The odds are pretty good that if you’re reading this right now, you live in a part of the world that once belonged to mammoths. The woolly mammoth ranged over vast areas of the northern hemisphere, from the Arctic Circle to Spain and from Europe across Asia and into the Americas. A cold-adapted animal, the mammoth nevertheless survived for millions of years despite the coming and going of warming periods between ice ages. When the temperature warmed and the steppe gave way to forests, mammoths would retreat to colder areas and their numbers would shrink. When the ice came back, the sovereigns of the north would reclaim their rightful place.
Until they didn’t. A few tens of millennia ago, as the planet began to warm, mammoths once again began to retreat to colder climates, but this time a new predator — Homo sapiens, who had allied with domesticated dogs to form a formidable hunting team — changed the rules of the game. The old refuges weren’t safe, and mammoths went extinct everywhere an expanding human population arrived.

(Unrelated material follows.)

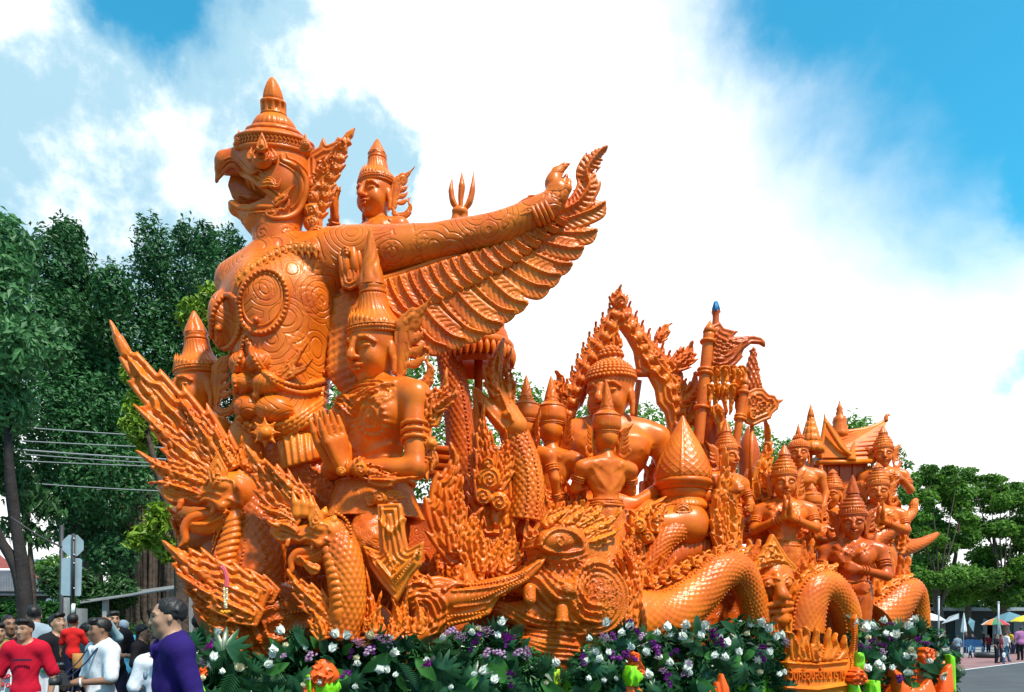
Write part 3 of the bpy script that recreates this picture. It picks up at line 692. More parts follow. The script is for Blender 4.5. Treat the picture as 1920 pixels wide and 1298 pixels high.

(Scientists do disagree as to whether mammoth extinction should be ascribed to human predation or to climate change; non-scientists can live with the ambiguity and move on with their lives.)
On the topic of extinction events (and refuges), let’s talk about the Liberal Party of Canada. One of two recent byelections for the federal House of Commons included what was once believed to be a safe Liberal seat in Montreal; it will now be represented by a Bloc Québécois MP. This follows another byelection earlier this year that saw the riding of Toronto–St. Paul’s — held by the Liberals for almost all of the last half-century — fall to the Conservatives, with new MP Don Stewart taking his seat in the Commons last month.
In a year when the news for federal Liberals has gone from bad to worse, the results from Toronto–St. Paul’s are worth dwelling on for a moment, because both Ontario and Toronto have played a role for the Liberal party that cold northern regions used to play for mammoths: even in the hardest of hard times, you could always retreat there and hope to emerge stronger another day.
Until, perhaps, you can’t anymore. The polling for the Liberals has, if anything gotten worse: Abacus Data now finds the Liberals in third place, behind the NDP outside of Quebec, with those two parties roughly tied in Ontario. The last time the Liberals and the NDP tied the vote share in Ontario — in the 2011 disaster that saw Michael Ignatieff lead the party to its worst-ever showing so far — the one-time “natural governing party of Canada” elected just 11 MPs from this province, and the Conservatives romped to Stephen Harper’s only majority in the House of Commons.
Now, if you know how the Parliament from 2011 to 2015 ended (hint: it was succeeded by a massive Liberal majority), then this isn’t really a doomsday event. The Liberal Party of Canada has its ups and downs. It’ll spend an election cycle or two out of power and then form government again sometime in, oh, the 2030s.
But what if the old refuges aren’t safe anymore? One of the facets of the Liberal brand that worked for the party for much of the past political generation was that, even if they were out of power in Ottawa, they were often in power at Queen’s Park — the Mulroney years in Ottawa were, more or less, the Peterson years in Ontario, and the Harper years were the McGuinty and Wynne ones. This was more than just a symbolic point: when Justin Trudeau formed government in 2015, he was able to draw on a substantial political workforce among Queen’s Park staffers who then had to rent a U-Haul and move their belongings up the 401. Holding power in one of those capitals meant that the party could always build its strength elsewhere.
The question the Liberals face now is, to put it bluntly, what happens when they don’t hold power anywhere? While this year hasn’t been as bleak for the Ontario Liberals as it has been for their federal cousins — they did, legitimately, make a strong showing in the recent Bay of Quinte byelection — Bonnie Crombie is still a long way from forming government. Her party’s best showing in recent polling would still leave her in the opposition benches, though perhaps she’d end up leading the official Opposition and a recognized party, which would be nice for her. But if an election were held today, there’s precious little evidence that the Ontario Liberals would be in the government benches when the dust settled.
That would leave Liberals, federal and provincial alike, in a position they really haven’t been in during my lifetime — relegated, at best, to the opposition benches in Ottawa (and potentially the third or fourth party in the Commons), with the Ontario party similarly on the outs. And given the limited resources available to non-government parties at Queen’s Park, there’d be little prospect of developing talent either in the legislative benches or behind the scenes with smart policy minds.
It's certainly possible to overstate the dangers here. But the bare facts are grim enough. That the Ontario Liberals are struggling right now is arguably understandable, as the party is still trying to dig itself out of a hole. That the federal Liberals are looking at a really bad election isn’t itself the end of the world. The fact that they’re looking at the second such wipeout in just over a decade is definitely more concerning — or ought to be. There are only so many times you can gamble on surviving a possible extinction event. Just ask the mammoths.